Home & Garden Maintenance & Repairs

How to Create a Draw in a Wood Stove

    • 1). Open the damper and the air vents to the wood stove.

    • 2). Wad up a single sheet of newspaper and place it inside the firebox. Crumple up more newspaper, a single sheet at a time, and add it to the firebox to make a pile. Add torn up pieces of cardboard if you desire.

    • 3). Insert long, slender (1/2-inch-thick or smaller) kindling cut from cedar, pine or Douglas fir, into the firebox and arrange the base of each kindling piece to stand on the outside of the newspaper, creating a “teepee” of kindling around the newspaper, with each piece of kindling meeting the others at the top. This formation allows for plenty of air to help create the fire and heat needed to create draw up the stovepipe and out the chimney.
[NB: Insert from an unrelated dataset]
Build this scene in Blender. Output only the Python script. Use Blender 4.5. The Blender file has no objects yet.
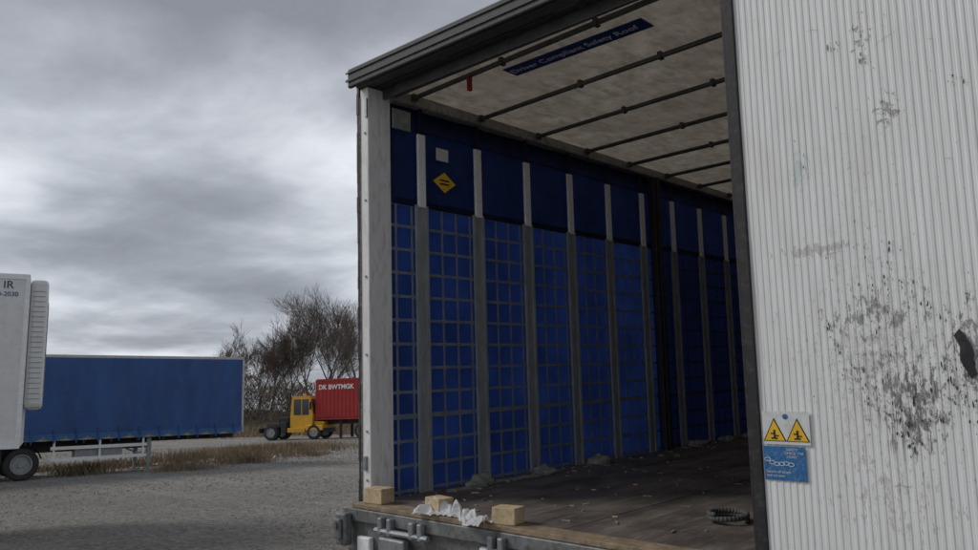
import bpy, bmesh, math, random
from mathutils import Vector, Matrix, Quaternion
from mathutils import noise as mn
random.seed(7)
S=bpy.context.scene
S.view_settings.view_transform='Standard'
try: S.view_settings.look='None'
except Exception: pass
S.view_settings.exposure=0
COL=S.collection

# ---------------------------------------------------------------- frames
UPT=Vector((-0.0332,0.0308,0.999)).normalized()
Q=UPT.rotation_difference(Vector((0,0,1))).to_matrix().to_4x4()
CT=Vector((3.9687,-3.1259,0.7828))
RT=Vector((0.72843,0.68462,-0.02616));DN=Vector((-0.10114,0.0697,-0.99243));FW=Vector((-0.67762,0.72556,0.12002))
M=Matrix(((RT.x,-DN.x,-FW.x,CT.x),(RT.y,-DN.y,-FW.y,CT.y),(RT.z,-DN.z,-FW.z,CT.z),(0,0,0,1)))
cam=bpy.data.cameras.new("camera");co=bpy.data.objects.new("camera",cam);COL.objects.link(co)
co.matrix_world=Q@M
cam.sensor_width=36;cam.lens=28.93;cam.clip_end=3000;cam.clip_start=0.05
S.camera=co
GZ=-1.25
CW=Q@CT
fw=(Q.to_3x3()@FW);fh=Vector((fw.x,fw.y,0)).normalized();rh=Vector((fh.y,-fh.x,0))
def site(X,D,z=GZ): return Vector((CW.x,CW.y,0))+rh*X+fh*D+Vector((0,0,z))
def heading(dx,dd):
    v=rh*dx+fh*dd; return math.atan2(v.y,v.x)

# ---------------------------------------------------------------- materials
def newmat(n):
    m=bpy.data.materials.new(n);m.use_nodes=True
    nt=m.node_tree;nt.nodes.clear()
    out=nt.nodes.new('ShaderNodeOutputMaterial');return m,nt,out
def L(nt,a,b): nt.links.new(a,b)
def coord(nt,scale=(1,1,1),kind='Object'):
    tc=nt.nodes.new('ShaderNodeTexCoord');mp=nt.nodes.new('ShaderNodeMapping');mp.inputs['Scale'].default_value=scale
    L(nt,tc.outputs[kind],mp.inputs[0]);return mp.outputs[0]
def noise(nt,vec,scale,detail=4,rough=.55):
    n=nt.nodes.new('ShaderNodeTexNoise');n.inputs['Scale'].default_value=scale;n.inputs['Detail'].default_value=min(detail,6);n.inputs['Roughness'].default_value=rough
    L(nt,vec,n.inputs['Vector']);return n.outputs['Fac']
def ramp(nt,fac,stops):
    r=nt.nodes.new('ShaderNodeValToRGB');e=r.color_ramp.elements
    while len(e)>1: e.remove(e[-1])
    e[0].position=stops[0][0];c=stops[0][1];e[0].color=(*c,1) if isinstance(c,tuple) else (c,c,c,1)
    for p,c in stops[1:]:
        x=e.new(p);x.color=(*c,1) if isinstance(c,tuple) else (c,c,c,1)
    L(nt,fac,r.inputs[0]);return r.outputs[0]
def mix(nt,f,a,b,blend='MIX'):
    m=nt.nodes.new('ShaderNodeMixRGB');m.blend_type=blend
    for s,v in ((0,f),(1,a),(2,b)):
        if hasattr(v,'links'): L(nt,v,m.inputs[s])
        elif isinstance(v,tuple): m.inputs[s].default_value=(*v,1)
        else: m.inputs[s].default_value=v
    return m.outputs[0]
def mth(nt,op,a,b=0.0,c=None,clamp=False):
    m=nt.nodes.new('ShaderNodeMath');m.operation=op;m.use_clamp=clamp
    for s,v in ((0,a),(1,b),(2,c)):
        if v is None: continue
        if hasattr(v,'links'): L(nt,v,m.inputs[s])
        else: m.inputs[s].default_value=v
    return m.outputs[0]
def bsdf(nt,col,rough=.6,metal=0,bump=None,bs=.3,bd=.01,spec=.5):
    b=nt.nodes.new('ShaderNodeBsdfPrincipled')
    if hasattr(col,'links'): L(nt,col,b.inputs['Base Color'])
    else: b.inputs['Base Color'].default_value=(*col,1)
    if hasattr(rough,'links'): L(nt,rough,b.inputs['Roughness'])
    else: b.inputs['Roughness'].default_value=rough
    b.inputs['Metallic'].default_value=metal
    b.inputs['Specular IOR Level'].default_value=spec
    if bump is not None:
        bp=nt.nodes.new('ShaderNodeBump');bp.inputs['Strength'].default_value=bs;bp.inputs['Distance'].default_value=bd
        L(nt,bump,bp.inputs['Height']);L(nt,bp.outputs[0],b.inputs['Normal'])
    return b
_mc={}
def simple(name,col,rough=.6,metal=0,var=.35,scale=6,dirt=None,dirtamt=.5,bs=.2,spec=.5,stretch=(1,1,1)):
    if name in _mc: return _mc[name]
    m,nt,out=newmat(name);v=coord(nt,stretch)
    n=noise(nt,v,scale,5,.65)
    lo=tuple(c*(1-var) for c in col);hi=tuple(min(1,c*(1+var*.5)) for c in col)
    c=ramp(nt,n,[(.3,lo),(.7,hi)])
    if dirt:
        n2=noise(nt,v,scale*2.7,6,.7);f=ramp(nt,n2,[(.5,0.0),(.68,dirtamt)])
        c=mix(nt,f,c,dirt)
    b=bsdf(nt,c,rough,metal,noise(nt,v,scale*12,2) if bs else None,bs,.004,spec)
    L(nt,b.outputs[0],out.inputs[0]);_mc[name]=m;return m

def sheetmat(name,col,transc,tf,var=.3,scale=3,stain=None,lo=.48,bs=.5,weave=False):
    m,nt,out=newmat(name);v=coord(nt)
    n=noise(nt,v,scale,6,.65)
    c=ramp(nt,n,[(.3,tuple(x*(1-var) for x in col)),(.7,tuple(min(1,x*(1+var*.4)) for x in col))])
    t=ramp(nt,n,[(.3,tuple(x*(1-var) for x in transc)),(.7,transc)])
    if stain:
        n2=noise(nt,coord(nt,(1,.35,1)),scale*2.2,6,.75);f=ramp(nt,n2,[(lo,0.0),(lo+.16,.65)])
        c=mix(nt,f,c,stain);t=mix(nt,f,t,tuple(x*.8 for x in stain))
        n3=noise(nt,v,1.1,4,.6);f=ramp(nt,n3,[(.42,0.0),(.62,.45)])
        c=mix(nt,f,c,stain);t=mix(nt,f,t,stain)
    b=bsdf(nt,c,.5,0,noise(nt,v,scale*3,4),bs,.02,.3)
    tr=nt.nodes.new('ShaderNodeBsdfTranslucent');L(nt,t,tr.inputs[0])
    mx=nt.nodes.new('ShaderNodeMixShader');mx.inputs[0].default_value=tf
    L(nt,b.outputs[0],mx.inputs[1]);L(nt,tr.outputs[0],mx.inputs[2]);L(nt,mx.outputs[0],out.inputs[0])
    return m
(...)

    • 4). Use a long stick match or a fireplace lighter to light the newspaper in three or more places. Add more fuel to the fire after the kindling teepee has started to burn. The idea is to keep feeding the fire, warming the firebox and creating a draw of air from the front to the back of the wood stove. Add broken dry branches of wood to feed the fire.

    • 5). Add successively larger pieces of wood until you have a good fire going.

    • 6). Adjust the damper and air vent accordingly to reduce the size of the fire and make it burn longer. If you have an airtight wood stove, allow the fire to burn to a heavy coal base of about 3 to 4 inches in height and place a large log on the burning coal bed.